**PROBLEM REQUIREMENTS**
Repeat exactly the lines from the start of the records below through the line that contains "t = min(1, max(0, (x", including both.

**DATASET ENTRIES**
▼

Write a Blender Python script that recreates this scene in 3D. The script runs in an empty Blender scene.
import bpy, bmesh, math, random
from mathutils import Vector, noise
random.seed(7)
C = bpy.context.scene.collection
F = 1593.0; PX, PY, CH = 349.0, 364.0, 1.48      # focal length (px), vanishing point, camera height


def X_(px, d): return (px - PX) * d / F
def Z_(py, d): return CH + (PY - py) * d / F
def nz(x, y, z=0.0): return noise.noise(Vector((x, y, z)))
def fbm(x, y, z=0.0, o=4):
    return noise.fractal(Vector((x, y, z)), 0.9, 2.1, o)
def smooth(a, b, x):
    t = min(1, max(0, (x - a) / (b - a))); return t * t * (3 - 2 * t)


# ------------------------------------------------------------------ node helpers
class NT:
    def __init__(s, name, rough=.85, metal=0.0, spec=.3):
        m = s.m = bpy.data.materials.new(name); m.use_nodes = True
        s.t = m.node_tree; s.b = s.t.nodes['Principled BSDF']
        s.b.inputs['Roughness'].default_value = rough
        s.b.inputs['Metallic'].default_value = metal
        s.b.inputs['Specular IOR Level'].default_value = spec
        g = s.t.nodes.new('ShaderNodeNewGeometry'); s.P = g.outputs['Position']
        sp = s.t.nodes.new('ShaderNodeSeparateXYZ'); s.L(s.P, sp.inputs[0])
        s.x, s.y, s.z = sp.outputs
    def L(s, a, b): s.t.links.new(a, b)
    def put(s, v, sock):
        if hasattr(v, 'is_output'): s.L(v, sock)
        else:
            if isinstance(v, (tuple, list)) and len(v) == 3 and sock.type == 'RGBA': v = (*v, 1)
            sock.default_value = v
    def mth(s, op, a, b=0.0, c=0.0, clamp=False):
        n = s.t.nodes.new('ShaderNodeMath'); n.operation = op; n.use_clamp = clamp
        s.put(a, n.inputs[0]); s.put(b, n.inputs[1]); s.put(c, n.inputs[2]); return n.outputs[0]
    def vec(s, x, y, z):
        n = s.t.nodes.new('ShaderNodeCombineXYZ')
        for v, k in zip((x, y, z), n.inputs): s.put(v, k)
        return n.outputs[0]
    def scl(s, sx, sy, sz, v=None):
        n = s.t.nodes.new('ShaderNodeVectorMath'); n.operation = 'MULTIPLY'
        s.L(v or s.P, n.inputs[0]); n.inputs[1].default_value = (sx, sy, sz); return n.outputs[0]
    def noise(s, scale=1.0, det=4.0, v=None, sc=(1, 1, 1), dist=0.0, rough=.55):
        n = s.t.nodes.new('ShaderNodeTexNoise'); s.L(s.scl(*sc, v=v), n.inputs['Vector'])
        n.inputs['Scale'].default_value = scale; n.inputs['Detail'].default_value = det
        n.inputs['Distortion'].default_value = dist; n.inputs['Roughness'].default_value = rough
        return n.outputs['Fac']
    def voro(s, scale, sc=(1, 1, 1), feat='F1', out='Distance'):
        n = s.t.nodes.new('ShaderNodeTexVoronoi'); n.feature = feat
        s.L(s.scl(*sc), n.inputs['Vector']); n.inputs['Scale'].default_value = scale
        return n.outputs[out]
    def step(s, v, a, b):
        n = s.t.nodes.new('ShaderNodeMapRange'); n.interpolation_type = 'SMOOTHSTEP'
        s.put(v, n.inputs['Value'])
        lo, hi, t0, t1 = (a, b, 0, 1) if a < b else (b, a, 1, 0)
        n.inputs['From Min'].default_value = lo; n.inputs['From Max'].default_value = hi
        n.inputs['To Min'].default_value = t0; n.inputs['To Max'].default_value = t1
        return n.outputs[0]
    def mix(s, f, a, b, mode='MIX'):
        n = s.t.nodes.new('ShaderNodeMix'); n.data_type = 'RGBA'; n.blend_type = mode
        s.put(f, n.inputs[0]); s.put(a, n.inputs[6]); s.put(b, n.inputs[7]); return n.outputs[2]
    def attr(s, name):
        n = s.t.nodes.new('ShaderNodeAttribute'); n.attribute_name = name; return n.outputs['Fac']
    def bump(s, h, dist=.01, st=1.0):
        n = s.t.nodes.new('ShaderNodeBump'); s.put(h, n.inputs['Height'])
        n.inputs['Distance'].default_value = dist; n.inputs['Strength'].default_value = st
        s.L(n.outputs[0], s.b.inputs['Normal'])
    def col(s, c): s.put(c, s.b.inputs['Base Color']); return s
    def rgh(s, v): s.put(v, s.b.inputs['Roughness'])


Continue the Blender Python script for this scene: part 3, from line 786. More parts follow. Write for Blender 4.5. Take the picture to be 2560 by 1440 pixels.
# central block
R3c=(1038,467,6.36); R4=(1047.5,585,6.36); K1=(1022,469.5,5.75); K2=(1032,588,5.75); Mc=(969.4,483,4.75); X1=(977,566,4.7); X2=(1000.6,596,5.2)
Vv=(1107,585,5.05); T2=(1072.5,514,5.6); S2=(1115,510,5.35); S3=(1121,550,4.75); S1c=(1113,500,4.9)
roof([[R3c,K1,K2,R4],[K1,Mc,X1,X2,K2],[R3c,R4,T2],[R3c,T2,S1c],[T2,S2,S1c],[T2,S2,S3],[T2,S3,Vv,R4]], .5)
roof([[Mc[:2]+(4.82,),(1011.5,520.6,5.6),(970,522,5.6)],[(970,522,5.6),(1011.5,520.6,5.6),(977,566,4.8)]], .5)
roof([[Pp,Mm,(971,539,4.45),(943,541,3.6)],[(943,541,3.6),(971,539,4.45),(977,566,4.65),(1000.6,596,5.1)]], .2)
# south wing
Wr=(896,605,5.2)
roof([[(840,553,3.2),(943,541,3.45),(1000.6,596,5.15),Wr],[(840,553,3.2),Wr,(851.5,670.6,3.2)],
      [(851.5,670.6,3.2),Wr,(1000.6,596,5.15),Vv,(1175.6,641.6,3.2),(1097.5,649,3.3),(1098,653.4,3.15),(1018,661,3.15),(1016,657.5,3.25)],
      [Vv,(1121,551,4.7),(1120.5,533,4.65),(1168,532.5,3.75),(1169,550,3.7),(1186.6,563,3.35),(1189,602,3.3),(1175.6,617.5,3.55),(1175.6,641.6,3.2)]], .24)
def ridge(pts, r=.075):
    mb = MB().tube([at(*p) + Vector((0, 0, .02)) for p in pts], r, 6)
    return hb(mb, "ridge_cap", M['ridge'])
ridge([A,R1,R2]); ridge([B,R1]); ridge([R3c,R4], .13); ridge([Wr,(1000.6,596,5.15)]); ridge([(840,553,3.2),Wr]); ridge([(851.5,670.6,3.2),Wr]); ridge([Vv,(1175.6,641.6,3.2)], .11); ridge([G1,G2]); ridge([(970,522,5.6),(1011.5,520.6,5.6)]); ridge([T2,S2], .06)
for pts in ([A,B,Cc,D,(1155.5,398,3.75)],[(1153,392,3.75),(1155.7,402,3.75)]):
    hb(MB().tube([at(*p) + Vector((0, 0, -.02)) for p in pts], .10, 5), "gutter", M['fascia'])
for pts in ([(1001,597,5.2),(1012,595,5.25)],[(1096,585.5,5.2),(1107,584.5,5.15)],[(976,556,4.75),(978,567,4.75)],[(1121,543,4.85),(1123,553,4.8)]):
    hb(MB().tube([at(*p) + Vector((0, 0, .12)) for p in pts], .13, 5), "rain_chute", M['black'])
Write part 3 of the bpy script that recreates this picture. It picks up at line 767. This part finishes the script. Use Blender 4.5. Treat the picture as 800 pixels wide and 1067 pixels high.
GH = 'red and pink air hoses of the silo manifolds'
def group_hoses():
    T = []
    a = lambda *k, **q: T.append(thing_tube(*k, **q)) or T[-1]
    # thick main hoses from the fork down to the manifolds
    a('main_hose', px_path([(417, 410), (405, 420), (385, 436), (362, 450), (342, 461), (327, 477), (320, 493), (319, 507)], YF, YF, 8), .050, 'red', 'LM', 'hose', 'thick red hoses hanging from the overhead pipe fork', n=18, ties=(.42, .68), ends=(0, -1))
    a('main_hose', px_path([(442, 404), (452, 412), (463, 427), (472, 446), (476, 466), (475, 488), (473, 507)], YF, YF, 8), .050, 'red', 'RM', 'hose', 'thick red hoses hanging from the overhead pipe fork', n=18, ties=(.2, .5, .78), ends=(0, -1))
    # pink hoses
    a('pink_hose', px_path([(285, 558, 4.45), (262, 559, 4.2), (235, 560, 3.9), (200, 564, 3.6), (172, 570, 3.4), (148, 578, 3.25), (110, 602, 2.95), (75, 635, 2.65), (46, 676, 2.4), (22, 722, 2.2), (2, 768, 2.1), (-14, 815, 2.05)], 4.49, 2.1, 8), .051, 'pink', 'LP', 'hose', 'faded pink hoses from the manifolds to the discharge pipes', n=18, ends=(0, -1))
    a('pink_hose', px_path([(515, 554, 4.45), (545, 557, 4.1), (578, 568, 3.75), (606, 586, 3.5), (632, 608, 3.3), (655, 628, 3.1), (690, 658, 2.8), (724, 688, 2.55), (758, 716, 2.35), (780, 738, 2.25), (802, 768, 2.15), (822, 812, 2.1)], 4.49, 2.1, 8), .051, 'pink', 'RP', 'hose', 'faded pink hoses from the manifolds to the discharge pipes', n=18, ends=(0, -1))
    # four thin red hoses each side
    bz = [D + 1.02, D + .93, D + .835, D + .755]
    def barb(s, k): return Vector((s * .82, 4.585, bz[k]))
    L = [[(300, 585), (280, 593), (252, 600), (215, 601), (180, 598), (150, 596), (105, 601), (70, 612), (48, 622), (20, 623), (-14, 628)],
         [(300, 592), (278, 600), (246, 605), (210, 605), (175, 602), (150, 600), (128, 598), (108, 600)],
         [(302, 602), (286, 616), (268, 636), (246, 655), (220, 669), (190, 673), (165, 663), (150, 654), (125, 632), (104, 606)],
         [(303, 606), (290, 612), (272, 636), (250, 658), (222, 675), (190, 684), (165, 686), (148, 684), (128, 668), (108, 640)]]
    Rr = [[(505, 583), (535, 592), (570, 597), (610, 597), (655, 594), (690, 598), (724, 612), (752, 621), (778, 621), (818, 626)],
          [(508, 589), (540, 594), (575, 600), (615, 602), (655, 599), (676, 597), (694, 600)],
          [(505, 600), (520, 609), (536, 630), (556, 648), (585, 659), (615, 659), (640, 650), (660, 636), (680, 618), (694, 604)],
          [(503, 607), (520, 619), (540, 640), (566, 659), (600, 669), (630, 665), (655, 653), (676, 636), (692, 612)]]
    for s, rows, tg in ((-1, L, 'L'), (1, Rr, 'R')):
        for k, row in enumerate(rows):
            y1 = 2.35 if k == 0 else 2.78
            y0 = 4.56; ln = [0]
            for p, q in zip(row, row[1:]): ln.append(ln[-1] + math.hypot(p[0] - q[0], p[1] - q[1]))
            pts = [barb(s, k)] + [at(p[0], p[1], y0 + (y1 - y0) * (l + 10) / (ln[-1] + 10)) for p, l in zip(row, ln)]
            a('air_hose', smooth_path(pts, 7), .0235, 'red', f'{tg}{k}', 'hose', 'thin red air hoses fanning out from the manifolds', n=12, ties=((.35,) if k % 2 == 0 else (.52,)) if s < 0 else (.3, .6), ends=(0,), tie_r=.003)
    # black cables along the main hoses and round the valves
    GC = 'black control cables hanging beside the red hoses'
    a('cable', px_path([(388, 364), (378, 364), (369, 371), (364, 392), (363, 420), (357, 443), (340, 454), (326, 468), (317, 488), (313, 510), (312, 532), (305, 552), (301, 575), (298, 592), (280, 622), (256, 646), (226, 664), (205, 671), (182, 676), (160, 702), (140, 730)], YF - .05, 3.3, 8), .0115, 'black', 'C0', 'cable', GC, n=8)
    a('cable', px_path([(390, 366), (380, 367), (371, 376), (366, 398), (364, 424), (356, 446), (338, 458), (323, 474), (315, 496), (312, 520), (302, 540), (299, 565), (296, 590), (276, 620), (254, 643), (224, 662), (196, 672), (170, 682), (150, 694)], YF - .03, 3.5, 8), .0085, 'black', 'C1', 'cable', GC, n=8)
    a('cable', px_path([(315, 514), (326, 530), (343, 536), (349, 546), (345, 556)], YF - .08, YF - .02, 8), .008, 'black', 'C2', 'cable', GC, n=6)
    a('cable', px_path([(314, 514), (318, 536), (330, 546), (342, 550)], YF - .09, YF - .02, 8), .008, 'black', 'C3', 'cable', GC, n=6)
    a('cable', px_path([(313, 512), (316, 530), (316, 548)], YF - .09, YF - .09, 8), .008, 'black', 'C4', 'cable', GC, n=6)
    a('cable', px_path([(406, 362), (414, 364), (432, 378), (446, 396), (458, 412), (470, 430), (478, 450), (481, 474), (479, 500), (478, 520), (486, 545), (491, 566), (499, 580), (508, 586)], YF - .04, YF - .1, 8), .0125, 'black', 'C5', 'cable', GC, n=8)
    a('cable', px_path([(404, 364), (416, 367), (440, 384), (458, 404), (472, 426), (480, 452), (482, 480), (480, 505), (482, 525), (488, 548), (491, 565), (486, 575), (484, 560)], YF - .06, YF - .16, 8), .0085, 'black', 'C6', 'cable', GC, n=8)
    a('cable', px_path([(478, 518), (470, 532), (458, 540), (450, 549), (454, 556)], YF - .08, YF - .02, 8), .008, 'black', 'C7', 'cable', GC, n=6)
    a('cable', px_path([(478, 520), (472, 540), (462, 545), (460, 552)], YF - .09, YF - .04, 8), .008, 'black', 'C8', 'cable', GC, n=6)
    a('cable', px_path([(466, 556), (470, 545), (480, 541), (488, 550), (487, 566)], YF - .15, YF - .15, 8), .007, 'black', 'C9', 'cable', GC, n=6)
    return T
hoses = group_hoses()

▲

**RESPONSE**
Write a Blender Python script that recreates this scene in 3D. The script runs in an empty Blender scene.
import bpy, bmesh, math, random
from mathutils import Vector, noise
random.seed(7)
C = bpy.context.scene.collection
F = 1593.0; PX, PY, CH = 349.0, 364.0, 1.48      # focal length (px), vanishing point, camera height


def X_(px, d): return (px - PX) * d / F
def Z_(py, d): return CH + (PY - py) * d / F
def nz(x, y, z=0.0): return noise.noise(Vector((x, y, z)))
def fbm(x, y, z=0.0, o=4):
    return noise.fractal(Vector((x, y, z)), 0.9, 2.1, o)
def smooth(a, b, x):
    t = min(1, max(0, (x - a) / (b - a))); return t * t * (3 - 2 * t)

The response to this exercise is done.